Write out the entries again exactly as they are given.

++++ Records supplied ++++

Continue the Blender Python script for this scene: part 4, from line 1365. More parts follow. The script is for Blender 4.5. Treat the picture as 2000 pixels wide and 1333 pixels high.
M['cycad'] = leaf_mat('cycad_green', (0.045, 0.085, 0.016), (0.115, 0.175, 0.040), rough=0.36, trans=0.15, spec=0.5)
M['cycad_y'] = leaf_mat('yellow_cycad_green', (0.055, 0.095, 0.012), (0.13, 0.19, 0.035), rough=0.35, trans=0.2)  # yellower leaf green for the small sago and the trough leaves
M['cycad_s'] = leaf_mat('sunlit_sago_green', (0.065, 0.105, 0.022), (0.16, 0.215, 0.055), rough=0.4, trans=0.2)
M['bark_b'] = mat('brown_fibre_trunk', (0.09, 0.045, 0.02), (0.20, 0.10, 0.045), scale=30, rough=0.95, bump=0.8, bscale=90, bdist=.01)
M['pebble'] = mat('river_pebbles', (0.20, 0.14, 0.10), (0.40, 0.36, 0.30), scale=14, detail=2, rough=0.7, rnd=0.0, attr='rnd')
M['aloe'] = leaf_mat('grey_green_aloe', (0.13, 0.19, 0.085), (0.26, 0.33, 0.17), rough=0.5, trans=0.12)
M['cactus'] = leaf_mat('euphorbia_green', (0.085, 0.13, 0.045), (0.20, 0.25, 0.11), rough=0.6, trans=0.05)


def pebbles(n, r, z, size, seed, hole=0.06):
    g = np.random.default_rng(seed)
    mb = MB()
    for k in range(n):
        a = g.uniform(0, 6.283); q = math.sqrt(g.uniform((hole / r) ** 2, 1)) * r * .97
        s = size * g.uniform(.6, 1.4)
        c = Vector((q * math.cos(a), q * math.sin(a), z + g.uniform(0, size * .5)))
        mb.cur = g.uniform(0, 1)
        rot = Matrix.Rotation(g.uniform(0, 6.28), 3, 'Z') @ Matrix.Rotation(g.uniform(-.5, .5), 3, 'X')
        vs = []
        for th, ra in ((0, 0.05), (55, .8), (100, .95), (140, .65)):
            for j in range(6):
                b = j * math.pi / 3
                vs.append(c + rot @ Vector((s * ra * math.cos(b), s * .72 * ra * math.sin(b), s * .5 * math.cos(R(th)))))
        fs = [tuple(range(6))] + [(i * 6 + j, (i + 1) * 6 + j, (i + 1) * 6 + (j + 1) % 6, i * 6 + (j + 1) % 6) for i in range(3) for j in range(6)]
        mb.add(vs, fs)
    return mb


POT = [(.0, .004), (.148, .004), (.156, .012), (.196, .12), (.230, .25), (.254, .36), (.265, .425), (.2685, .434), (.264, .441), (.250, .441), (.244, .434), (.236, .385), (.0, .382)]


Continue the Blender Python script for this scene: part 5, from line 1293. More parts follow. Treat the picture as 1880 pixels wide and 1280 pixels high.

++++

Answer in full
Continue the Blender Python script for this scene: part 4, from line 1365. More parts follow. The script is for Blender 4.5. Treat the picture as 2000 pixels wide and 1333 pixels high.
M['cycad'] = leaf_mat('cycad_green', (0.045, 0.085, 0.016), (0.115, 0.175, 0.040), rough=0.36, trans=0.15, spec=0.5)
M['cycad_y'] = leaf_mat('yellow_cycad_green', (0.055, 0.095, 0.012), (0.13, 0.19, 0.035), rough=0.35, trans=0.2)  # yellower leaf green for the small sago and the trough leaves
M['cycad_s'] = leaf_mat('sunlit_sago_green', (0.065, 0.105, 0.022), (0.16, 0.215, 0.055), rough=0.4, trans=0.2)
M['bark_b'] = mat('brown_fibre_trunk', (0.09, 0.045, 0.02), (0.20, 0.10, 0.045), scale=30, rough=0.95, bump=0.8, bscale=90, bdist=.01)
M['pebble'] = mat('river_pebbles', (0.20, 0.14, 0.10), (0.40, 0.36, 0.30), scale=14, detail=2, rough=0.7, rnd=0.0, attr='rnd')
M['aloe'] = leaf_mat('grey_green_aloe', (0.13, 0.19, 0.085), (0.26, 0.33, 0.17), rough=0.5, trans=0.12)
M['cactus'] = leaf_mat('euphorbia_green', (0.085, 0.13, 0.045), (0.20, 0.25, 0.11), rough=0.6, trans=0.05)


def pebbles(n, r, z, size, seed, hole=0.06):
    g = np.random.default_rng(seed)
    mb = MB()
    for k in range(n):
        a = g.uniform(0, 6.283); q = math.sqrt(g.uniform((hole / r) ** 2, 1)) * r * .97
        s = size * g.uniform(.6, 1.4)
        c = Vector((q * math.cos(a), q * math.sin(a), z + g.uniform(0, size * .5)))
        mb.cur = g.uniform(0, 1)
        rot = Matrix.Rotation(g.uniform(0, 6.28), 3, 'Z') @ Matrix.Rotation(g.uniform(-.5, .5), 3, 'X')
        vs = []
        for th, ra in ((0, 0.05), (55, .8), (100, .95), (140, .65)):
            for j in range(6):
                b = j * math.pi / 3
                vs.append(c + rot @ Vector((s * ra * math.cos(b), s * .72 * ra * math.sin(b), s * .5 * math.cos(R(th)))))
        fs = [tuple(range(6))] + [(i * 6 + j, (i + 1) * 6 + j, (i + 1) * 6 + (j + 1) % 6, i * 6 + (j + 1) % 6) for i in range(3) for j in range(6)]
        mb.add(vs, fs)
    return mb


POT = [(.0, .004), (.148, .004), (.156, .012), (.196, .12), (.230, .25), (.254, .36), (.265, .425), (.2685, .434), (.264, .441), (.250, .441), (.244, .434), (.236, .385), (.0, .382)]


Continue the Blender Python script for this scene: part 5, from line 1293. More parts follow. Treat the picture as 1880 pixels wide and 1280 pixels high.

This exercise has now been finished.